2. The electric motor as claimed in claim 1, characterized in that the conductor is welded to the contact piece (9) in the region of an end-side end section (14, 15), the end-side end section (14, 15) having a rectangular cross section, but with different dimensions than the central section (13).

3. The electric motor as claimed in claim 1, characterized in that the conductor is in the form of a litz wire (6).

4. The electric motor as claimed in claim 1, characterized in that two end-side end sections (14, 15) of the conductor each have a rectangular cross section with different dimensions than the central section (13).

5. The electric motor as claimed in claim 4, characterized in that the rectangular cross sections of the end sections (14, 15) are produced by reshaping.

6. The electric motor as claimed in claim 1, characterized in that the central section (13) of the conductor is flatter and has a greater width and a lower height than at least one end section (14, 15).

7. The electric motor as claimed in claim 6, characterized in that an angle (α) at the transition from the wider central section (13) of the conductor to at least one narrower end section (14, 15) is a maximum of 75°.

8. The electric motor as claimed in claim 1, characterized in that the ratio of width to height of the central section (13) of the conductor is at least 3:2.

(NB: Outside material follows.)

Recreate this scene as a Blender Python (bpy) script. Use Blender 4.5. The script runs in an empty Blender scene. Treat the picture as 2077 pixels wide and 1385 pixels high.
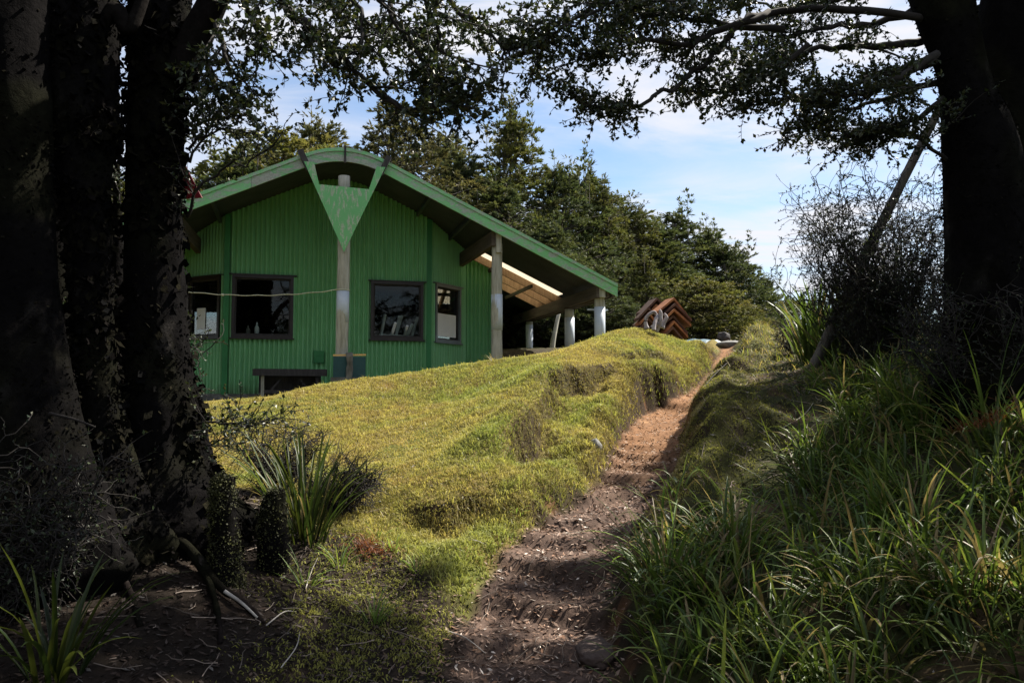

9. The electric motor as claimed in claim 1, characterized in that an end section (14, 15) of the conductor has a square cross section.

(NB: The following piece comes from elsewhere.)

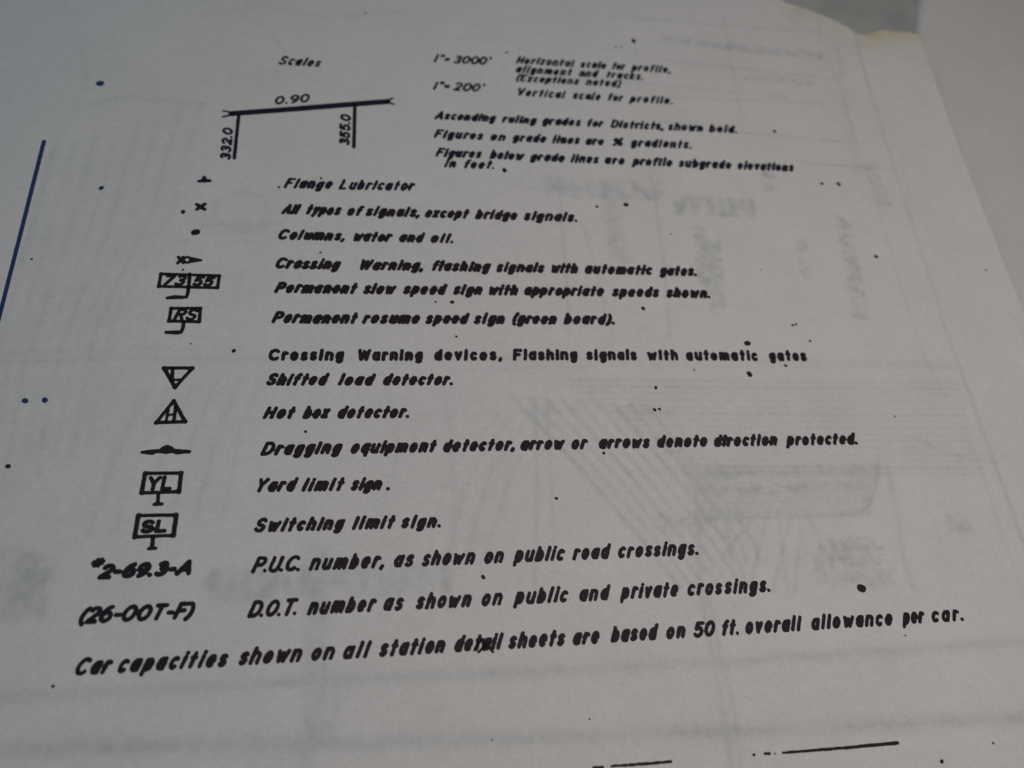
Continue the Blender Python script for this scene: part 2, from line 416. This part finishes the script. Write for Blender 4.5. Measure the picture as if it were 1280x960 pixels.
smudge((1085, 400), (1060, 272), 3.6, 12, 1.0, .42, .6); smudge((1112, 256), (1092, 205), 3.2, 5, .9, .42, .6); smudge((970, 240), (965, 215), 2.6, 2, 1.2, .5, .7)
smudge((785, 330), (770, 235), 4, 8, 1.0, .25, .8); smudge((545, 340), (535, 255), 4, 6, 1.0, .16, .8)
smudge((1025, 690), (1095, 684), 2.2, 7, .7, .42, .4); smudge((1020, 712), (1110, 702), 3.2, 7, .9, .4, .5); smudge((1025, 735), (1120, 728), 2.6, 8, .8, .35, .5)
smudge((250, 750), (400, 742), 5.0, 9, 1.2, .32, .8); smudge((410, 745), (560, 737), 5.0, 8, 1.1, .26, .8); smudge((820, 660), (930, 650), 3, 9, .7, .3, .5)
smudge((50, 770), (62, 690), 5, 5, 1.6, .38, 1.0); smudge((22, 770), (40, 680), 5, 5, 1.6, .3, 1.0); smudge((1185, 660), (1215, 668), 3, 3, .9, .35, .6)
smudge((870, 620), (1080, 612), 1.8, 22, .5, .3, .4); smudge((860, 600), (1090, 592), 1.5, 20, .5, .25, .4)

amt = np.zeros_like(PX)
for pts, w, s, soft in GH:
    lo = pts.min(0) - w - 3 * soft; hi = pts.max(0) + w + 3 * soft
    i0 = np.searchsorted(px, lo[0]); i1 = np.searchsorted(px, hi[0])
    if i1 <= i0: continue
    j0 = max(0, int((lo[1] - YB) / (160 - YB) * NY) - 2); j1 = min(NY + 1, int((hi[1] - YB) / (125 - YB) * NY) + 3)
    sx = PX[j0:j1, i0:i1]; sy = PY[j0:j1, i0:i1]
    if sx.size == 0: continue
    dm = np.full_like(sx, 1e9)
    for a, b in zip(pts[:-1], pts[1:]):
        ab = b - a; t = np.clip(((sx - a[0]) * ab[0] + (sy - a[1]) * ab[1]) / (ab @ ab + 1e-12), 0, 1)
        np.minimum(dm, np.hypot(sx - a[0] - t * ab[0], sy - a[1] - t * ab[1]), out=dm)
    v = s / (1 + np.exp(np.clip((dm - w / 2) / (soft * .5), -30, 30)))
    cur = amt[j0:j1, i0:i1]; amt[j0:j1, i0:i1] = cur + v * (1 - cur)
amt *= np.clip(.80 + .28 * vnoise(PX / 6, PY / 6), .3, 1.1) * np.clip(.85 + .3 * vnoise(PX / 1.1, PY / 1.1), .4, 1.1)
amt = np.clip(amt * 1.22, 0, .62)
aged = np.exp(-np.clip(np.interp(PX, ex, ey) - PY, 0, 99) / 5.5) * np.clip((PX - 92) / 14, 0, 1) * np.clip(.75 + .45 * vnoise(PX / 5, PY / 5), .2, 1.1)

PZ = lift(PX, PY)
co = np.stack([PX, PY, PZ], -1).reshape(-1, 3) * MM
ii = np.arange((NX + 1) * (NY + 1)).reshape(NY + 1, NX + 1)
fq = np.stack([ii[:-1, :-1], ii[:-1, 1:], ii[1:, 1:], ii[1:, :-1]], -1).reshape(-1, 4)
me = bpy.data.meshes.new('paper')
me.vertices.add(len(co)); me.vertices.foreach_set('co', co.ravel())
me.loops.add(fq.size); me.loops.foreach_set('vertex_index', fq.ravel().astype(np.int32))
me.polygons.add(len(fq)); me.polygons.foreach_set('loop_start', np.arange(0, fq.size, 4, dtype=np.int32))
me.update(calc_edges=True); me.validate()
at_c = me.color_attributes.new('show_through', 'FLOAT_COLOR', 'POINT')
cc = np.zeros((len(co), 4), np.float32); cc[:, 0] = amt.ravel(); cc[:, 1] = np.clip(aged.ravel(), 0, 1); cc[:, 3] = 1
at_c.data.foreach_set('color', cc.ravel())
me.polygons.foreach_set('use_smooth', np.ones(len(fq), bool))
me.materials.append(PAPER)
paper = bpy.data.objects.new('paper', me); COL.objects.link(paper); paper.parent = sheet
sm = paper.modifiers.new('thickness', 'SOLIDIFY'); sm.thickness = .0001; sm.offset = -1

# ----------------------------------------------------------------------------- lines of lettering
# (baseline start, baseline end, cap height, pen width, slant, [(word, from, to)]) in photo pixels along the line
def lettering(name, b0, b1, cap, sw, words, slant=.30, mat=INK, parent=sheet, label=None, rough=.09, soft=.065):
    (u0, v0), (u1, v1) = b0, b1
    mid = ((u0 + u1) / 2, (v0 + v1) / 2)
    up = np.linalg.norm(at(mid[0], mid[1] - cap) - at(*mid)); s = sum(pxmm(*mid)) / 2
    yy = lambda u: v0 + (v1 - v0) * (u - u0) / (u1 - u0)
    bold = {'text_line': (.92 if b0[1] < 125 else 1.03) if mat is NAVY else 1.12, 'number_code': 1.36, 'bracketed_code': 1.3}.get(name, 1.0)
    if name == 'text_line': up *= 1.07
    chunks = [word_strokes(t, at(a, yy(a)), at(b, yy(b)), up, sw * s * bold, slant) for t, a, b in words]
    txt = ' '.join(w[0] for w in words)
    return ink(name, chunks, mat, parent, label or 'line of lettering reading: ' + txt, rough=rough * (s / .2), soft=soft)

LINES = [
 ((348, 81.5), (401, 84.5), 10.5, 3.0, NAVY, [('Scales', 348, 401.5)]),
 ((542, 78), (616, 81.5), 10, 3.0, NAVY, [('1', 542, 549), ('"=', 551, 563), ("3000'", 567, 616)]),
 ((541, 112.5), (608, 115.5), 10.5, 3.1, NAVY, [('1', 541, 548), ('"=', 550, 563), ("200'", 566, 608)]),
 ((645, 79), (838, 92), 9, 2.8, NAVY, [('Horizontal', 645, 720), ('scale', 725.5, 759), ('for', 765, 783), ('profile,', 788, 838.5)]),
 ((645, 90.6), (804, 100.6), 9, 2.8, NAVY, [('alignment', 645, 716.5), ('and', 724, 750), ('tracks.', 758, 804.5)]),
 ((645, 101.3), (778, 109.5), 9, 2.8, NAVY, [('(Exceptions', 645, 725), ('noted)', 732, 778)]),
 ((648, 119.7), (841, 131), 9.5, 2.9, NAVY, [('Vertical', 648, 709), ('scale', 716, 752), ('for', 760, 780.5), ('profile.', 786, 841)]),
 ((542, 149.5), (922, 167.5), 10, 3.0, NAVY, [('Ascending', 542.5, 621), ('ruling', 627, 672), ('grades', 677, 727.5), ('for', 734, 756), ('Districts,', 763, 830), ('shown', 835, 880), ('bold.', 886, 922)]),
 ((542, 173), (865, 186.7), 10.5, 3.1, NAVY, [('Figures', 542, 605), ('on', 613, 633), ('grade', 640, 684), ('lines', 690, 726), ('are', 732, 756), ('%', 766, 781), ('gradients.', 788, 865)]),
 ((544, 196.3), (993.5, 215.5), 10.8, 3.2, NAVY, [('Figures', 544, 603), ('below', 611.5, 656.5), ('grade', 662, 707), ('lines', 713, 750), ('are', 756, 782), ('profile', 789.5, 841.5), ('subgrade', 848.5, 915.5), ('elevations', 922, 994)]),
 ((555, 210), (618, 212.2), 10.8, 3.2, NAVY, [('in', 555, 571), ('feet.', 580, 618)]),
 ((354, 235), (519, 239.5), 12.5, 3.5, NAVY, [('Flange', 354, 416), ('Lubricator', 423, 519.5)]),
 ((351, 267), (722, 278.5), 12.5, 3.6, INK, [('All', 351, 376.5), ('types', 382, 427), ('of', 433.5, 455.5), ('signals,', 456.5, 525), ('except', 531, 587), ('bridge', 593.5, 647.5), ('signals.', 654.5, 722)]),
 ((347, 299), (567, 305), 12.8, 3.7, INK, [('Columns,', 347, 431), ('water', 441.5, 491), ('and', 498.5, 532), ('oil.', 538, 567)]),
 ((343.5, 335.5), (871, 346), 13.2, 3.8, INK, [('Crossing', 343.5, 426.5), ('Warning,', 449.5, 529.5), ('flashing', 539.5, 614.5), ('signals', 620, 681.5), ('with', 689, 723.5), ('automatic', 731, 817), ('gates.', 824, 871.5)]),
 ((342, 366), (888, 373.7), 13.6, 3.9, INK, [('Permanent', 342, 447), ('slow', 453.5, 496), ('speed', 503.5, 560), ('sign', 566, 604), ('with', 611, 648.5), ('appropriate', 655, 756), ('speeds', 765, 825.5), ('shown.', 833, 888.5)]),
 ((338.5, 404), (769, 407), 14.2, 4.1, INK, [('Permanent', 338.5, 447.5), ('resume', 452, 525.5), ('speed', 531.5, 588), ('sign', 592, 632), ('(green', 640, 697), ('board).', 704, 769)]),
 ((334.5, 450.8), (1009, 451.8), 14.0, 4.0, INK, [('Crossing', 334.5, 430), ('Warning', 447, 529), ('devices,', 542.5, 628), ('Flashing', 641, 722.5), ('signals', 733, 796.5), ('with', 809.5, 848.5), ('automatic', 857.5, 948.5), ('gates', 962, 1009.5)]),
 ((332, 482), (566, 482), 15, 4.2, INK, [('Shifted', 332, 411.5), ('load', 422, 470), ('detector.', 478.5, 566.5)]),
 ((328, 524), (511, 522.8), 15.6, 4.3, INK, [('Hot', 328, 369), ('box', 377.5, 413), ('detector.', 421.5, 511.5)]),
 ((325, 569.7), (1072.5, 556), 15.6, 4.2, INK, [('Dragging', 325, 428.5), ('equipment', 438, 546.5), ('detector,', 553.5, 644), ('arrow', 650.5, 707), ('or', 714.5, 736), ('arrows', 748.5, 813.5), ('denote', 821.5, 885.5), ('direction', 892.5, 973.5), ('protected.', 982, 1073)]),
 ((321, 615.6), (488, 613.2), 16.8, 4.4, INK, [('Yard', 321, 372.5), ('limit', 376.5, 430.5), ('sign', 438, 478), ('.', 482.3, 488)]),
 ((317, 666), (551, 660), 17.2, 4.5, INK, [('Switching', 317, 431.5), ('limit', 439.5, 494.5), ('sign.', 501, 551.5)]),
 ((313.5, 717), (873.5, 694.3), 19, 4.3, INK, [('P.U.C.', 313.5, 375), ('number,', 385.5, 480.5), ('as', 492, 518.5), ('shown', 527, 595), ('on', 605.5, 631), ('public', 640.5, 707.5), ('road', 715.5, 766), ('crossings.', 773, 873.5)]),
 ((308.5, 773), (963.5, 740.5), 19.8, 4.4, INK, [('D.O.T.', 308.5, 372.5), ('number', 383.5, 471.5), ('as', 479, 505.5), ('shown', 519.5, 590.5), ('on', 602, 629.5), ('public', 641, 712), ('and', 724.5, 765.5), ('private', 774.5, 849.5), ('crossings.', 860, 963.5)]),
 ((92.5, 845.5), (1205.5, 776.5), 20.3, 4.6, INK, [('Car', 92.5, 139.5), ('capacities', 146, 285), ('shown', 297.5, 378), ('on', 388.5, 419), ('all', 428.5, 465), ('station', 473.5, 557.5), ('detail', 568, 631), ('sheets', 635.5, 708), ('are', 716.5, 751), ('based', 763.5, 826), ('on', 833.5, 859), ('50', 867.5, 896.5), ('ft.', 903, 924.5), ('overall', 932.5, 1005.5), ('allowance', 1015, 1118), ('per', 1127.5, 1158.5), ('car.', 1166, 1205.5)]),
]
random.seed(5)
for k, (b0, b1, cap, sw, mat, words) in enumerate(LINES):
    upright = words[1][0] == 'Warning' if len(words) > 1 else False
    lettering('text_line', b0, b1, cap, sw, words, .09 if upright else .38, mat)
lettering('number_code', (121, 725), (238, 719.5), 20, 4.8, [('2-69.3-A', 120.5, 238.5)], .36, label='slanted black code reading 2-69.3-A with a small raised number mark')
num = [o for o in COL.objects if o.name.startswith('number_code')][0]
lettering('number_mark', (112.5, 710.5), (130.5, 709.3), 13, 4.6, [('#', 112.3, 130.5)], .45, parent=num, label='small raised number mark blotted with ink')
lettering('bracketed_code', (97, 781), (243, 773.5), 22, 4.6, [('(26-OOT-F)', 97, 243)], .36, label='slanted black code in brackets reading (26-OOT-F)')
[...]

10. The electric motor as claimed in claim 1, characterized in that two end sections (14, 15) of the conductor are welded to contact elements (9, 10).

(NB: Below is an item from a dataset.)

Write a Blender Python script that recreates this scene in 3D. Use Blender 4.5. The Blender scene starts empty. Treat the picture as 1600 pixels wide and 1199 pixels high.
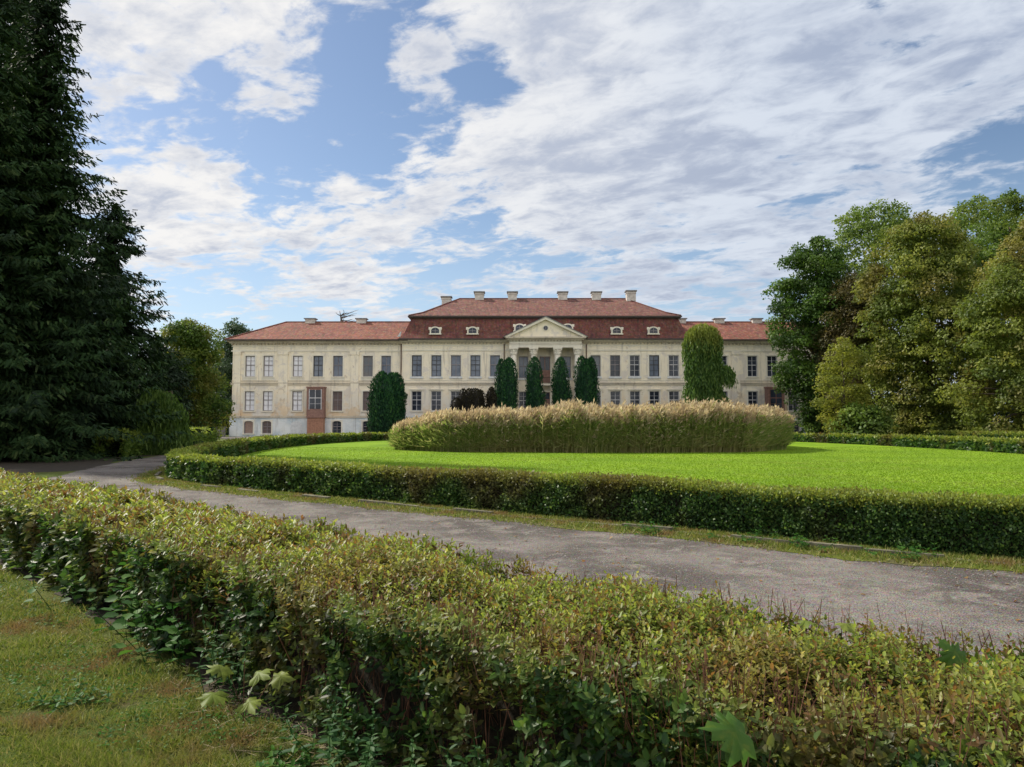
import bpy, math, random
import numpy as np
from mathutils import Vector
R = math.radians
C = bpy.context.scene.collection
sc = bpy.context.scene

# ------------------------------------------------------------------ camera
CAM_Z = 1.7
PITCH = R(3.2)
FPX = 1155.0
cam_d = bpy.data.cameras.new('camera'); cam = bpy.data.objects.new('camera', cam_d); C.objects.link(cam)
cam.location = (0, 0, CAM_Z); cam.rotation_euler = (R(90) + PITCH, 0, 0)
cam_d.sensor_width = 36; cam_d.lens = 36 * FPX / 1600; cam_d.clip_start = 0.05; cam_d.clip_end = 3000
sc.camera = cam

# ------------------------------------------------------------------ light
SUN_EL, SUN_AZ = R(41), R(-58)          # azimuth measured from +Y towards +X
sun_dir = Vector((math.sin(SUN_AZ) * math.cos(SUN_EL), math.cos(SUN_AZ) * math.cos(SUN_EL), math.sin(SUN_EL)))
sd = bpy.data.lights.new('sun', 'SUN'); so = bpy.data.objects.new('sun', sd); C.objects.link(so)
sd.energy = 4.9; sd.angle = R(1.5); sd.color = (1, .93, .80)
so.rotation_euler = (-sun_dir).to_track_quat('-Z', 'Y').to_euler(); so.location = (0, 0, 60)
sc.view_settings.view_transform = 'Standard'; sc.view_settings.look = 'None'
sc.view_settings.exposure = 0.3; sc.view_settings.gamma = 1
sc.cycles.use_denoising = True
sc.cycles.max_bounces = 6; sc.cycles.diffuse_bounces = 3; sc.cycles.transmission_bounces = 4; sc.cycles.transparent_max_bounces = 4

class NT:
    """small node-tree writer"""
    def __init__(s, nt): s.nt = nt; s.n = nt.nodes; s.l = nt.links
    def node(s, t, **k):
        n = s.n.new(t)
        for a, v in k.items():
            if hasattr(n, a): setattr(n, a, v)
        return n
    def put(s, n, i, v):
        if v is None: return
        if isinstance(v, bpy.types.NodeSocket): s.l.new(v, n.inputs[i])
        else: n.inputs[i].default_value = v
    def math(s, op, a, b=None, c=None, clamp=False):
        n = s.n.new('ShaderNodeMath'); n.operation = op; n.use_clamp = clamp
        s.put(n, 0, a); s.put(n, 1, b); s.put(n, 2, c); return n.outputs[0]
    def vmath(s, op, a, b=None, out=0):
        n = s.n.new('ShaderNodeVectorMath'); n.operation = op
        s.put(n, 0, a); s.put(n, 1, b); return n.outputs[out]
    def mix(s, f, a, b, bt='MIX'):
        n = s.n.new('ShaderNodeMix'); n.data_type = 'RGBA'; n.blend_type = bt; n.clamp_factor = True
        s.put(n, 0, f)
        for i, v in ((6, a), (7, b)):
            if isinstance(v, tuple) and len(v) == 3: v = v + (1,)
            s.put(n, i, v)
        return n.outputs[2]
    def noise(s, vec, scale, detail=4, rough=.55, dist=0, out=0):
        n = s.n.new('ShaderNodeTexNoise'); s.put(n, 'Vector', vec)
        n.inputs['Scale'].default_value = scale; n.inputs['Detail'].default_value = detail
        n.inputs['Roughness'].default_value = rough; n.inputs['Distortion'].default_value = dist
        return n.outputs[out]
    def ramp(s, f, stops, interp='LINEAR'):
        n = s.n.new('ShaderNodeValToRGB'); s.put(n, 0, f); e = n.color_ramp.elements; n.color_ramp.interpolation = interp
        while len(e) < len(stops): e.new(0.5)
        for el, (p, c) in zip(e, stops):
            el.position = p; el.color = tuple(c) + (1,) if len(c) == 3 else c
        return n.outputs[0]
    def smooth(s, v, a, b):
        n = s.n.new('ShaderNodeMapRange'); n.interpolation_type = 'SMOOTHSTEP'; s.put(n, 0, v)
        n.inputs[1].default_value = a; n.inputs[2].default_value = b; return n.outputs[0]
    def sep(s, v):
        n = s.n.new('ShaderNodeSeparateXYZ'); s.put(n, 0, v); return n.outputs
    def comb(s, x, y, z):
        n = s.n.new('ShaderNodeCombineXYZ'); s.put(n, 0, x); s.put(n, 1, y); s.put(n, 2, z); return n.outputs[0]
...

11. The electric motor as claimed in claim 1, characterized in that one end section (14, 15) of the conductor is connected to a cable lug (10).

12. The electric motor as claimed in claim 1, characterized in that the contact piece (9) is connected in insulated fashion to a pole housing (2) of the electric motor (1).

13. The electric motor as claimed in claim 1, characterized in that a conductor (6) is connected to a carbon brush (5), which is in contact with a commutator (4) fixed to an armature.